When asked what he was working on, Mezrich said, "I'm working on a big new book for next summer about a bunch of college kids who launched the online poker world out of a dorm room essentially. They're brilliant kids who built an empire in a way, and now they're being persecuted, in hiding in Antigua, because they did something to me that was very American. It's an intersection of 21 and The Social Network." -- quote excerpted from a crap poker site that I rarely visit.

Persecuted victims? Okay, Ben, whatever. I'm gonna guess his book and mine will have starkly different viewpoints, though I do understand the sympatico he might feel for the AP fratboys, given his own start as part of a team that ripped off casinos. That deserves an explanation, too. I'm totally in favor of advantage blackjack players being allowed to ply their trade, but the complex systems employed by the MIT kids and their backers were a systematic fraud, romantic tale that the story may be.

(Odd aside: The Elgin, IL casino that figures prominently in Bringing Down the House is right down the road from where I live -- and I mean literally right down the road, about five miles.)

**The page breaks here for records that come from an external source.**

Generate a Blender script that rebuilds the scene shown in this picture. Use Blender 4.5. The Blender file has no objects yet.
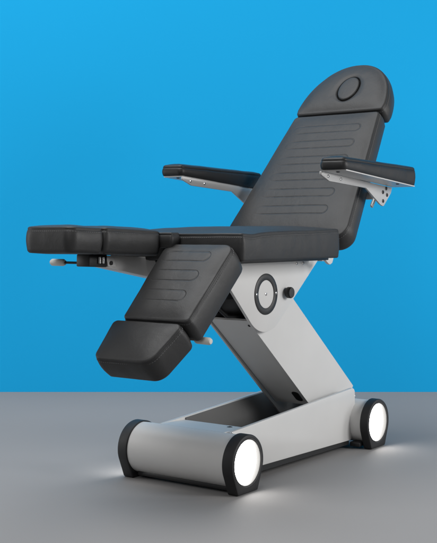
import bpy, bmesh, math, random
from mathutils import Vector, Matrix, noise

random.seed(7)
C = bpy.context.scene.collection
PI = math.pi

# ------------------------------------------------------------------ materials
def new_mat(name):
    m = bpy.data.materials.new(name)
    m.use_nodes = True
    nt = m.node_tree
    b = nt.nodes['Principled BSDF']
    return m, nt, b

class G:
    """tiny math-node expression builder"""
    def __init__(s, nt): s.nt = nt
    def op(s, o, a, b=None, c=None):
        n = s.nt.nodes.new('ShaderNodeMath'); n.operation = o
        for i, x in enumerate((a, b, c)):
            if x is None: continue
            if isinstance(x, (int, float)): n.inputs[i].default_value = x
            else: s.nt.links.new(x, n.inputs[i])
        return n.outputs[0]
    def smooth(s, x, a, b, lo, hi):
        n = s.nt.nodes.new('ShaderNodeMapRange'); n.interpolation_type = 'SMOOTHSTEP'
        s.nt.links.new(x, n.inputs[0])
        for i, v in enumerate((a, b, lo, hi)): n.inputs[1 + i].default_value = v
        return n.outputs[0]

def leather(name, col=(0.027, 0.027, 0.0274), slots=None, rough=0.49):
    """fine grained upholstery vinyl; slots = pressed elongated quilting loops in metres of the panel's own uv"""
    m, nt, b = new_mat(name)
    L = nt.links.new
    tc = nt.nodes.new('ShaderNodeTexCoord')
    n1 = nt.nodes.new('ShaderNodeTexNoise'); n1.inputs['Scale'].default_value = 9; n1.inputs['Detail'].default_value = 4
    L(tc.outputs['Object'], n1.inputs['Vector'])
    vo = nt.nodes.new('ShaderNodeTexVoronoi'); vo.inputs['Scale'].default_value = 420
    L(tc.outputs['Object'], vo.inputs['Vector'])
    n2 = nt.nodes.new('ShaderNodeTexNoise'); n2.inputs['Scale'].default_value = 38; n2.inputs['Detail'].default_value = 3
    L(tc.outputs['Object'], n2.inputs['Vector'])
    mr = nt.nodes.new('ShaderNodeMapRange')
    mr.inputs[3].default_value = rough - 0.05; mr.inputs[4].default_value = rough + 0.06
    L(n1.outputs['Fac'], mr.inputs[0]); L(mr.outputs[0], b.inputs['Roughness'])
    mix = nt.nodes.new('ShaderNodeMix'); mix.data_type = 'RGBA'
    mix.inputs[6].default_value = (*[c * 0.9 for c in col], 1); mix.inputs[7].default_value = (*[c * 1.1 for c in col], 1)
    L(n1.outputs['Fac'], mix.inputs[0]); L(mix.outputs[2], b.inputs['Base Color'])
    b.inputs['Specular IOR Level'].default_value = 0.31
    bp = nt.nodes.new('ShaderNodeBump'); bp.inputs['Strength'].default_value = 0.22; bp.inputs['Distance'].default_value = 0.0006
    L(vo.outputs['Distance'], bp.inputs['Height'])
    bp2 = nt.nodes.new('ShaderNodeBump'); bp2.inputs['Strength'].default_value = 0.25; bp2.inputs['Distance'].default_value = 0.0016
    L(n2.outputs['Fac'], bp2.inputs['Height']); L(bp.outputs[0], bp2.inputs['Normal'])
    n3 = nt.nodes.new('ShaderNodeTexNoise'); n3.inputs['Scale'].default_value = 13; n3.inputs['Detail'].default_value = 5
    n3.inputs['Distortion'].default_value = 1.6; n3.inputs['Roughness'].default_value = 0.62
    L(tc.outputs['Object'], n3.inputs['Vector'])
    bp4 = nt.nodes.new('ShaderNodeBump'); bp4.inputs['Strength'].default_value = 0.18; bp4.inputs['Distance'].default_value = 0.006
    L(n3.outputs['Fac'], bp4.inputs['Height']); L(bp2.outputs[0], bp4.inputs['Normal'])
    last = bp4.outputs[0]
    if slots:
        v0, period, count, hh, hw0, hwk, uc, sg = slots
        g = G(nt)
        uv = nt.nodes.new('ShaderNodeUVMap'); uv.uv_map = 'metres'
        sx = nt.nodes.new('ShaderNodeSeparateXYZ'); L(uv.outputs[0], sx.inputs[0])
        u, v = sx.outputs[0], sx.outputs[1]
        k = g.op('DIVIDE', g.op('SUBTRACT', v, v0), period)
        ki = g.op('MINIMUM', g.op('MAXIMUM', g.op('ROUND', k), 0), count - 1)
        vc = g.op('ADD', g.op('MULTIPLY', ki, period), v0)
        hw = g.op('ADD', g.op('MULTIPLY', vc, hwk), hw0)
        r = hh
        qx = g.op('SUBTRACT', g.op('ABSOLUTE', g.op('SUBTRACT', u, uc)), g.op('SUBTRACT', hw, r))
        qy = g.op('ABSOLUTE', g.op('SUBTRACT', v, vc))
        qx = g.op('MAXIMUM', qx, 0)
        d = g.op('SUBTRACT', g.op('SQRT', g.op('ADD', g.op('MULTIPLY', qx, qx), g.op('MULTIPLY', qy, qy))), r)
        fade = g.smooth(g.op('MULTIPLY', g.op('SUBTRACT', u, uc), sg), -hw0 * 1.02, -hw0 * 0.55, 0.0, 1.0)
        wave = g.smooth(n2.outputs['Fac'], 0.25, 0.6, 0.55, 1.0)
        groove = g.smooth(g.op('ABSOLUTE', d), 0.0, 0.0042, 1.0, 0.0)
        puff = g.smooth(d, -0.016, 0.004, 0.3, 0.0)
        h = g.op('SUBTRACT', puff, g.op('MULTIPLY', g.op('MULTIPLY', groove, fade), wave))
        b3 = nt.nodes.new('ShaderNodeBump'); b3.inputs['Strength'].default_value = 1.0; b3.inputs['Distance'].default_value = 0.0012
        L(h, b3.inputs['Height']); L(last, b3.inputs['Normal'])
        last = b3.outputs[0]
    L(last, b.inputs['Normal'])
    return m

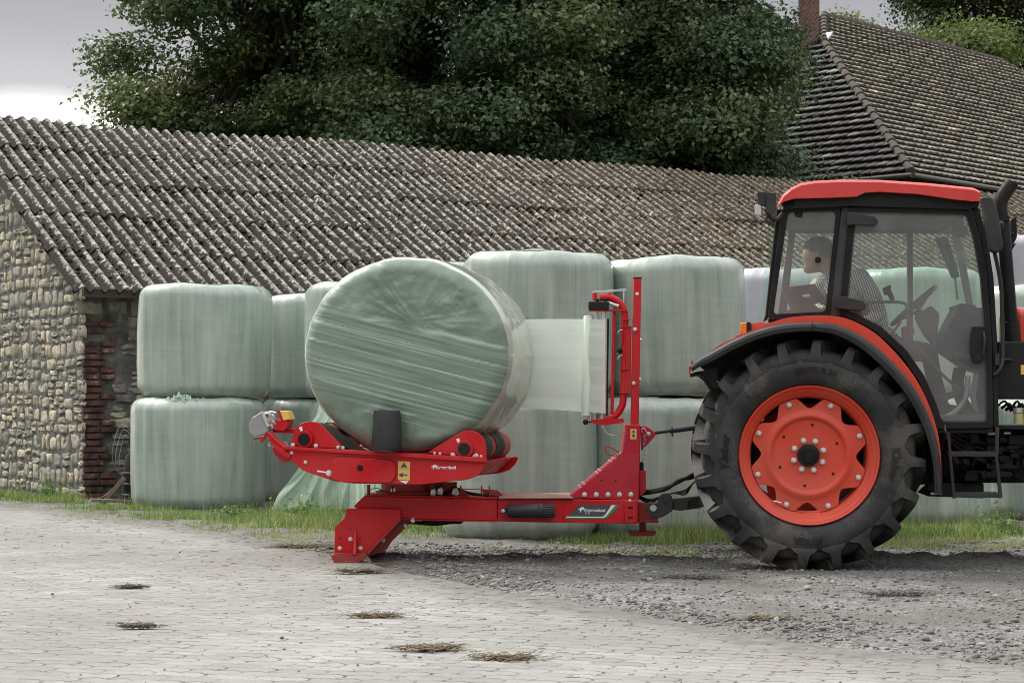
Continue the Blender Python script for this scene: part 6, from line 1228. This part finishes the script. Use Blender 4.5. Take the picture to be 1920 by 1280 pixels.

This book could be worse than the falsehood served up in BDTH, since portraying the AP core founders as victims is a goddamned farce, and I say that without seeing one word of whatever it is that Mezrich plans to write. I do note that he's not off to a great start, since the AP boys did not found online poker, nor were they responsible for what triggered AP's rapid growth phase. That idea was Mark Seif's.

I had thought on first hearing the news that the behind-the-scenes collaborator would probably turn out to be early AP poker-room manager Gian Perroni, who tried to pitch a concept for a book called Folding the Absolute Nuts a few years back. I was among those he pitched it to, and I turned it down. I'm no longer sure this is Perroni's baby. It could still be a Perroni/Mezrich package, or it could be some of the fratboys themselves, or even Phil Tom, who spewed very similar nonsense to me in a lengthy phone interview/argument a few months back.

Whatever, my best to Mezrich, though I don't respect this concept as he's promoting it. I'm sure he'll sell lots of books. I'd rather get the story right.

2 comments:

wendyrstern@gmail. com said...

What about all of the players who still have their funds tied up in the "frozen" accounts of Absolute Poker or UB etc. We seem to be the biggest victims considering none of us have seen a dime of our money back? Everyone appears worried about who owns the company and it's supposed internet customer lists and other online program assets. We don't care about who should be charged for internet gambling crimes. We care about when the players funds get released? Where is our payout? How about setting up legitmate attorney's sites where they distribute the players funds back before the "owners" get any funds? We are the victims.

Haley said...

I published the above comment, but I think any player who will fully returned to AP or UB after the cheating was first exposed should have had their heads examined.

I do, however, have a ton of compassion for new players who first signed up on these sites after folks such as Joe Sebok and Prahlad Friedman started pimping for them, under the guise of it being supposedly new ownership.

However, it is still up to affected players themselves to seek legal remedies; that part of it ain't my job. It is unlikely these players will be refunded because those funds were stolen long ago.

Save your ire for people like fiction writer Ben Mezrich, hard at work on a boook glorifying Scott Tom and his AP cronies as the real innocent victims of the story. What a pile of crap that is.